Inertia-driven fluid transport of a ciliary structure

Abstract

Cilia are hairy structures whose length is the order of millimeters and found in animals which utilize cilia for their essential lives. Although cilia are mostly found in the low-Reynolds-number regime, there exists in the high-Reynolds-number regime: comb-jelly. Considering the simple symmetric motion of a ciliary structure, the flow characteristics such as the fluid transport and mixing are numerically investigated using a two-dimensional plate model for a wide range of Reynolds numbers. The region of active transport is expanded farther from the ciliary structures with increasing the Reynolds number. Using a model where symmetric ciliary structures on each wall are in a confined channel, symmetry breaking is observed and the flow structure becomes chaotic.

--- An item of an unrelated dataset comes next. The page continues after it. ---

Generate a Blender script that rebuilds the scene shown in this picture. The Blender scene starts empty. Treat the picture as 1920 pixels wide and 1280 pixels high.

Symmetry breaking is classified into two regimes. Strong breaking is observed in relatively wide gap and weak breaking in narrower gap. For the mixing performance, symmetry breaking can enhance the mixing performance. However, the mixing performance cannot be improved without asymmetry of the flow structure. The breaking time of the vorticity field is also compared. As the Reynolds number increases, the breaking time becomes shorter due to an inertial effect and, as the gap width decrease, the breaking time becomes also shorter due to strong vortex-vortex interaction. When the number of ciliary structures increases, the flow field does not experience symmetry breaking even at high Reynolds number, which implies that the mixing performance cannot be improved with synchronization motion of ciliary structures.